A Idade Média do Judiciário brasileiro
Antenor Madruga
A recente decisão do Ministro Alexandre de Moraes, ao determinar a intimação de Elon Musk por meio de uma rede social, suscita reflexões significativas sob a ótica das normas de cooperação jurídica internacional (CJI), independentemente do mérito ou das boas intenções dessa intimação.
Em 2005, referindo-me à antiga jurisprudência do STF que não permitia efeito executório a cartas rogatórias estrangeiras e limitava a CJI, escrevi o artigo "O Brasil e a jurisprudência do STF na Idade Média da Cooperação Jurídica Internacional" (Revista Brasileira de Ciências Criminais, v. 13, n. 54, p. 291-311, maio/jun. 2005). Anexo o artigo.

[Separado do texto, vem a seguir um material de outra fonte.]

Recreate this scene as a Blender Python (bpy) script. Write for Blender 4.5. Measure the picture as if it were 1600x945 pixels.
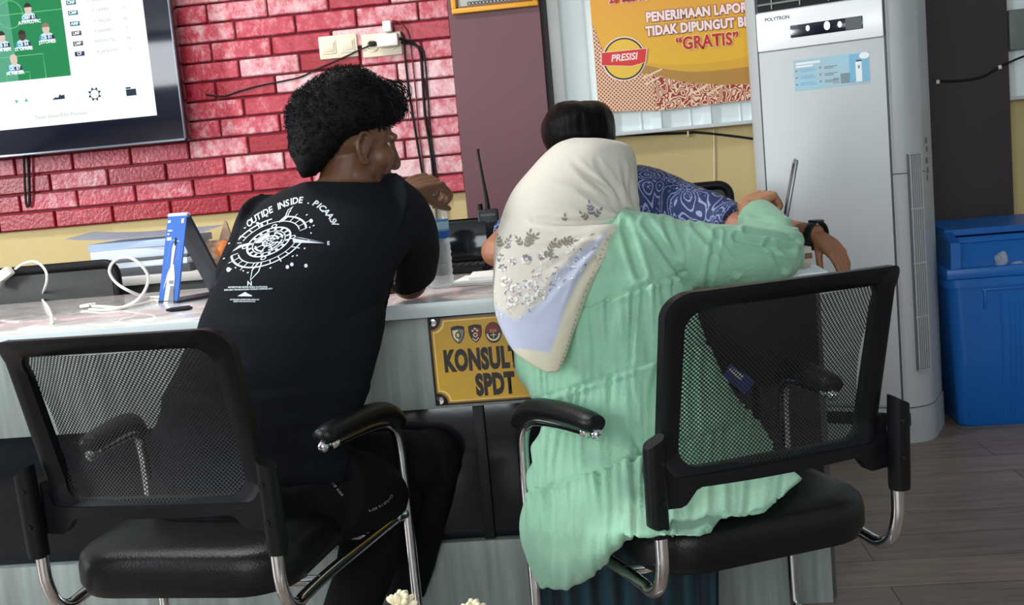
import bpy, bmesh, math, random
import numpy as np
from mathutils import Vector, Matrix, noise
from mathutils.bvhtree import BVHTree
random.seed(7)
for o in list(bpy.data.objects): bpy.data.objects.remove(o, do_unlink=True)
scn = bpy.context.scene
COL = scn.collection
R = math.radians

# ------------------------------------------------------------------ camera, world, lights, exposure
W, H, FPX = 1600, 945, 1750.0
CLOC = Vector((0, 0, 1.10))
yw, pt, rl = R(5.6), R(6.9), R(-5.15)
cF = Vector((-math.sin(yw)*math.cos(pt), math.cos(yw)*math.cos(pt), -math.sin(pt)))
r0 = Vector((math.cos(yw), math.sin(yw), 0)); u0 = r0.cross(cF)
cR = math.cos(rl)*r0 + math.sin(rl)*u0
cU = -math.sin(rl)*r0 + math.cos(rl)*u0
cd = bpy.data.cameras.new('camera'); cam = bpy.data.objects.new('camera', cd); COL.objects.link(cam)
cd.sensor_width = 36; cd.lens = FPX/W*36; cd.clip_start = .02
cam.matrix_world = Matrix(((cR.x, cU.x, -cF.x, CLOC.x), (cR.y, cU.y, -cF.y, CLOC.y), (cR.z, cU.z, -cF.z, CLOC.z), (0, 0, 0, 1)))
scn.camera = cam
def ray(x, y): return cF + cR*((x-W/2)/FPX) - cU*((y-H/2)/FPX)
def at(x, y, Y):
    d = ray(x, y); return CLOC + d*((Y-CLOC.y)/d.y)
def atz(x, y, z):
    d = ray(x, y); return CLOC + d*((z-CLOC.z)/d.z)
def px(P):
    d = Vector(P)-CLOC; z = d.dot(cF)
    return W/2+FPX*d.dot(cR)/z, H/2-FPX*d.dot(cU)/z

scn.view_settings.view_transform = 'Standard'; scn.view_settings.look = 'None'
scn.view_settings.gamma = 1; scn.view_settings.use_curve_mapping = False
scn.view_settings.exposure = 0.15
wd = bpy.data.worlds.new('world'); scn.world = wd; wd.use_nodes = True
wd.node_tree.nodes['Background'].inputs[0].default_value = (.75, .88, 1, 1)
wd.node_tree.nodes['Background'].inputs[1].default_value = 0.35

def area(name, loc, tgt, sx, sy, power, col=(1, 1, 1)):
    l = bpy.data.lights.new(name, 'AREA'); l.shape = 'RECTANGLE'; l.size = sx; l.size_y = sy
    l.energy = power; l.color = col
    o = bpy.data.objects.new(name, l); COL.objects.link(o); o.location = loc
    o.rotation_euler = (Vector(tgt)-Vector(loc)).to_track_quat('-Z', 'Y').to_euler()
    return o
# daylight through the window in the left wall, daylight through the glazed front, ceiling tubes
area('daylight_side_window', (-4.55, 1.15, 1.85), (0, 3.0, 1.2), 0.5, 1.6, 125, (.93, .97, 1))
area('daylight_front_glazing', (-.9, -2.55, 1.9), (-.1, 3, 1.2), 3.2, 1.5, 112, (.93, .97, 1))
area('ceiling_light_panel', (-1.6, 2.9, 2.93), (-1.6, 2.9, 0), 1.4, .4, 42, (1, .98, .94))

# ------------------------------------------------------------------ helpers
def lin(r, g, b):
    f = lambda c: (c/12.92 if c <= .04045 else ((c+.055)/1.055)**2.4)
    return (f(r/255), f(g/255), f(b/255), 1)
MATS = {}
def mat(name, col, rough=.5, metal=0, var=0, vscale=8, bump=0, bscale=60, emit=0, spec=None, glow=False, coat=0, stretch=None, col2=None, sheen=0):
    if name in MATS: return MATS[name]
    m = bpy.data.materials.new(name); m.use_nodes = True; nt = m.node_tree; b = nt.nodes['Principled BSDF']
    c = lin(*col)
    b.inputs['Base Color'].default_value = c; b.inputs['Roughness'].default_value = rough; b.inputs['Metallic'].default_value = metal
    if spec is not None: b.inputs['Specular IOR Level'].default_value = spec
    if coat: b.inputs['Coat Weight'].default_value = coat; b.inputs['Coat Roughness'].default_value = .08
    if sheen: b.inputs['Sheen Weight'].default_value = sheen
    if emit:
        b.inputs['Emission Color'].default_value = c; b.inputs['Emission Strength'].default_value = emit
        if glow: b.inputs['Base Color'].default_value = (.02, .02, .02, 1)
    tc = nt.nodes.new('ShaderNodeTexCoord'); src = tc.outputs['Object']
    if stretch:
        mp = nt.nodes.new('ShaderNodeMapping'); mp.inputs['Scale'].default_value = stretch
        nt.links.new(src, mp.inputs[0]); src = mp.outputs[0]
    if var or col2:
        n = nt.nodes.new('ShaderNodeTexNoise'); n.inputs['Scale'].default_value = vscale; n.inputs['Detail'].default_value = 5
        nt.links.new(src, n.inputs['Vector'])
        rp = nt.nodes.new('ShaderNodeValToRGB'); rp.color_ramp.elements[0].position = .3; rp.color_ramp.elements[1].position = .7
        if col2: a, d = c, lin(*col2)
        else:
            a = tuple(max(0, v*(1-var)) for v in c[:3])+(1,); d = tuple(min(1, v*(1+var)) for v in c[:3])+(1,)
        rp.color_ramp.elements[0].color = a; rp.color_ramp.elements[1].color = d
        nt.links.new(n.outputs['Fac'], rp.inputs[0]); nt.links.new(rp.outputs[0], b.inputs['Base Color'])
    if bump:
        n2 = nt.nodes.new('ShaderNodeTexNoise'); n2.inputs['Scale'].default_value = bscale; n2.inputs['Detail'].default_value = 4
        nt.links.new(src, n2.inputs['Vector'])
        bp = nt.nodes.new('ShaderNodeBump'); bp.inputs['Strength'].default_value = bump; bp.inputs['Distance'].default_value = .004
        nt.links.new(n2.outputs['Fac'], bp.inputs['Height']); nt.links.new(bp.outputs[0], b.inputs['Normal'])
    MATS[name] = m; return m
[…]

Assim começava o meu artigo:
" Daqui a alguns anos olharemos para trás e escreveremos sobre uma sociedade que vivia em feudos jurídicos. Falaremos de um tempo em que juízes se comunicavam por cartas, enviadas por via aérea e terrestre, confirmadas, folha a folha, por carimbos de tinta, selos e fitas multicores, delibadas e fiscalizadas, uma a uma, pelo Supremo Tribunal Federal. "
Ressaltava que o excessivo controle prévio sobre a CJI e as limitações impostas em nome da soberania na verdade se constituíam, em uma sociedade global, em ameaça à efetividade do poder jurisdicional e deixa impunes os que, ao abrigo de concepções jurídicas ultrapassadas, se valem das fronteiras territoriais para não cumprir decisões judiciais.
Defendia que instrumentos de comunicação judiciária internacional domésticos deveriam ser reinterpretados à luz da necessidade de garantir eficácia e celeridade à cooperação internacional, tendo-a como pressuposto de afirmação e não de ameaça à nossa soberania.
Entretanto, não defendia impor soluções unilaterais, especialmente quando afetam diretamente pessoas localizadas em outros Estados soberanos, à margem da cooperação jurídica internacional.
Temo que essas soluções possam comprometer o direito internacional e o princípio da cooperação entre os povos para o progresso da humanidade, expresso no inciso IX do Artigo 4 da Constituição Brasileira.
Acredito que, pela diplomacia, poderíamos continuar a desenvolver, em tratados bilaterais e multilaterais, normas para a livre circulação de decisões judiciais, dispensando, por exemplo, o prévio juízo de delibação dessas decisões ou até mesmo permitindo citações e intimações diretamente a pessoas em território estrangeiro, mas não a partir de imposições unilaterais, não coordenadas com o Estado estrangeiro.
Nesse contexto de iniciativas unilaterais, também preocupa que pessoas localizadas no Brasil possam se tornar alvo de comunicações ou decisões judiciais estrangeiras, sem o respaldo de uma estrutura coordenada de cooperação internacional e sem garantias adequadas de direitos.
Paradoxalmente, soluções unilaterais para problemas transnacionais podem ser marca de retrocesso da jurisprudência sobre cooperação jurídica internacional, expressão de Estado que admite atuar isoladamente no contexto das nações soberanas.